What is happening in the Middle East? Why Arab countries are coming closer to Israel?
“Historic”; “A breakthrough”; “A game-changer”; “A betrayal”: there is no shortage of epithets for this month’s sudden announcement – by President Trump – that the United Arab Emirates (UAE) is to fully normalise its relations with Israel.
After Egypt’s peace treaty with Israel in 1979, followed by Jordan’s in 1994, this makes the UAE only the third Arab country to normalise relations. It is the first of the six Arab Gulf states to do so. Oman. Bahrain and possibly Morocco are widely expected to follow.
Discreet contacts between the UAE and Israel had been under way for years but still, the details and timing of this normalisation deal were kept secret right up to the last minute.
There were no consultations between the UAE foreign ministry in Abu Dhabi and its Arab neighbours. Almost everyone was taken by surprise, most of all the Palestinians, who called it “a stab in the back” since they have yet to come close to getting a state of their own or ending Israeli occupation.
“For the Palestinians, there is zero upside here,” comments Emile Hokayem from the London-based International Institute for Strategic Studies.
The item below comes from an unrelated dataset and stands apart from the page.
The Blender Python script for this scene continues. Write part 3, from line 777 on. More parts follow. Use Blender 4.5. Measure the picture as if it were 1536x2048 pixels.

For the UAE’s de facto ruler Crown Prince Sheikh Mohammed Bin Zayed (known as MBZ), this deal is something of a gamble but one with the odds heavily in his favour.
The risk is it could make the UAE leadership highly unpopular in the wider Arab world where some social media postings have been calling it “a sell-out”. Were the Israeli Prime Minister Benjamin Netanyahu to renege on his promise to temporarily shelve annexation of parts of the West Bank then that would be extremely embarrassing for the Emiratis and possibly see the whole deal unravel.